Last year, Procter & Gamble, frustrated at not being able to react to shifting media trends because its budget was locked into a fixed fee with a single agency, began evolving its so-called brand agency leader model. This sees one executive and one agency put in charge of a brand's entire marketing.

Stephen Woodford, the DDB UK chief executive, believes the trend towards more payment by results will accelerate - and agencies shouldn't be frightened of it because it usually stops at between 10 and 15 per cent of an agency's remuneration because clients have not usually had the appetite to go further. He says: "I think this proportion will increase - and good agencies should be prepared to stand or fall on the business contribution they make."

But he warns: "If agencies are putting revenue at risk, there has to be a bigger upside. They have relatively high fixed costs in terms of people and if revenues become less predictable, they will need to reduce those costs and rely on more freelance help. That wouldn't be a good thing."

Ian Armstrong, Honda's head of customer communications, has similar misgivings. The car manufacturer has operated a scheme for the past six years under which some of its agencies are paid bonuses if they deliver against certain agreed matrices.

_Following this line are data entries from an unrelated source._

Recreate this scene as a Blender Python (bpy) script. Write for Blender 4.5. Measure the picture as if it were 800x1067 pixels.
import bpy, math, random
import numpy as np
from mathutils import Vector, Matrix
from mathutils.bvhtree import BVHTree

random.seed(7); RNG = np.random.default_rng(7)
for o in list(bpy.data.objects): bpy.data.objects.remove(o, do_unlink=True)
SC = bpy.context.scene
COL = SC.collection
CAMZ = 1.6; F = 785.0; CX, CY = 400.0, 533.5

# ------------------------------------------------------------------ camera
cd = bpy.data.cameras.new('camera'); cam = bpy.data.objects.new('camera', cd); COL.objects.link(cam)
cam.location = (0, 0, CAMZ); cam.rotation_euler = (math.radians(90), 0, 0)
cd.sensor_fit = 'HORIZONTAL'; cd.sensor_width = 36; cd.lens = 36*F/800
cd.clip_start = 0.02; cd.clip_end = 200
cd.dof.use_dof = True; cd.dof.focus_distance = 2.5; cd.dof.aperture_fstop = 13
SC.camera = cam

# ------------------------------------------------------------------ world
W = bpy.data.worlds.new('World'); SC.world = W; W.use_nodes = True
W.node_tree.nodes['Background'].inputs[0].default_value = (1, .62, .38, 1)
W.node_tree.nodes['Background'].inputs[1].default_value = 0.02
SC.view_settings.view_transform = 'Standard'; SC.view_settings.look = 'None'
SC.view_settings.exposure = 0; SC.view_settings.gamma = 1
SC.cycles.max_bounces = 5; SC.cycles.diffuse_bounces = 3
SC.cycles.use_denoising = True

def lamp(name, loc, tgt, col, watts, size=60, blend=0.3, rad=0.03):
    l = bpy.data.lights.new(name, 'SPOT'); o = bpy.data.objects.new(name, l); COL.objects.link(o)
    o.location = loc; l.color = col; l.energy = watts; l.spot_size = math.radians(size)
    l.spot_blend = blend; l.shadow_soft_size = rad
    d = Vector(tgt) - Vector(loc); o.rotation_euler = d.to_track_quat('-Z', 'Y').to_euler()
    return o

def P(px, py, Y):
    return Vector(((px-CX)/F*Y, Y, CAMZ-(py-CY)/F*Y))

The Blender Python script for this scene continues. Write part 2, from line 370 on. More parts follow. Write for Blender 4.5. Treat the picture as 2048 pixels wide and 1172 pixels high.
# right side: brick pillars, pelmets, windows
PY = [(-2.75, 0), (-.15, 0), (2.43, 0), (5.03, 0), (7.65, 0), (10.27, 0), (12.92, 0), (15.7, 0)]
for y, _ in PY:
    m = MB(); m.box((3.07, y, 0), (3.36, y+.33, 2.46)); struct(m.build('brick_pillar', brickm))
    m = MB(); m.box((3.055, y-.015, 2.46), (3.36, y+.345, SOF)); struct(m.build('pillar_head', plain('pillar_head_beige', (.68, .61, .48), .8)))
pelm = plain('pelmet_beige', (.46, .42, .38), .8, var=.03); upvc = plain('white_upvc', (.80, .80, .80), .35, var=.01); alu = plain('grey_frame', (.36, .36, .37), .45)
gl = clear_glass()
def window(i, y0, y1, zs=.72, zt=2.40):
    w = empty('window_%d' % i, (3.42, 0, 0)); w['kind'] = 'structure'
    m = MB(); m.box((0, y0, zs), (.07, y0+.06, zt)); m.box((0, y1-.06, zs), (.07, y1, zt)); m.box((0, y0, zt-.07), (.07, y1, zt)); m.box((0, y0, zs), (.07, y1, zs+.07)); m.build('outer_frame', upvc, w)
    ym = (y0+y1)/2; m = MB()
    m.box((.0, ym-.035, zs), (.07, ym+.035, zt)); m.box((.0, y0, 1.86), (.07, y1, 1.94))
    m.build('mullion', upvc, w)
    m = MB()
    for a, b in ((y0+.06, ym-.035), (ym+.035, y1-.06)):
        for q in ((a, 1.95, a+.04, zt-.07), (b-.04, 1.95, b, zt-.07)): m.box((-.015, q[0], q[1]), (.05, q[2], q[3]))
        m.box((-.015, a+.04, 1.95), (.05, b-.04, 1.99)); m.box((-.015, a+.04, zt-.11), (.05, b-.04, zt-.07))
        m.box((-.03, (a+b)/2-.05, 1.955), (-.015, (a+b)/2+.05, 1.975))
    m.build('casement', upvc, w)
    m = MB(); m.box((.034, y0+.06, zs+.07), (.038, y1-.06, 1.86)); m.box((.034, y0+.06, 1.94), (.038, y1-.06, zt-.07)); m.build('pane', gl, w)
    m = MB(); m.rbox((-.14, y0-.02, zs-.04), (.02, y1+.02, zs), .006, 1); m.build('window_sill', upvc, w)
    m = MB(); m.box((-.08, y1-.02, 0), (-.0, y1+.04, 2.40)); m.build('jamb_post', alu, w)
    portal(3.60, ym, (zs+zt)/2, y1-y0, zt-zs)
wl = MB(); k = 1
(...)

"Coke obviously believes its scheme is right for its business but it would be a step too far for us," he says. "The danger is that an agency is left too exposed financially and that it tries to cut people costs to sustain its margins and the client doesn't get the most appropriate people on his business."

Guy Hayward, the JWT UK group chief executive, says: "Such a scheme can only work if the matrix is fair about what the agency can influence. We could spend a month making a TV commercial that will have value to a client for the next ten years - but we're only paid for a month's work."

There is also a thought that the trend towards new remuneration models will require agencies to change their old skillsets. And while adland is, on the whole, open to this idea, there are fears that the right people to implement it are difficult to find.

Nigel Jones, the Publicis Groupe UK chief executive, says: "In the old days, you had account people who were brilliant at selling creative work but couldn't read a balance sheet, while there were others who were great business people but wouldn't recognise a great ad if it bit them. Now we need to have those skills within a single person - and those people are few and far between."

But despite the many naysayers, the ever-optimistic advertising industry has thrown up some people who are excited at the idea of the drive towards a full-blown system of payment by results by major clients, and that is the creatives.

Gerry Moira, Euro RSCG London's chairman and director of creativity, says: "It's good for clients and agencies to be in it together as long as everybody is agreed about the goals."

Leon Jaume, the WCRS executive creative director, agrees. "Success is very difficult to measure and it would be wrong for a client to transfer all responsibility for success or failure on to an agency," he argues. "But payment by results can sharpen an agency's creativity and I like that challenge."

Others believe that Coke's plan may move on even further and pave the way for clients to move beyond just payment by results and offer their agencies a direct stake in their business.

Publicis has been working on the big-budget launch of a new product from an as yet unnamed client, with the agency taking a share of future sales.

Jones says: "The incentive for us is to put in the extra hours on the business. But the downside of such an arrangement is the lack of upfront investment which can make it difficult for some agencies to take business on this basis."

Nevertheless, Morrison detects no client stampede to emulate Coke. She says: "I think it's more likely that clients will take elements of what Coke is doing and adapt them to suit their own agency relationships."

Proceed with caution is the best advice to agencies working on the payment-by-results model. Not only must firm ground rules be agreed between both parties about what constitutes value and how it should be rewarded, but no agency promised jam tomorrow should be left with too little jam today.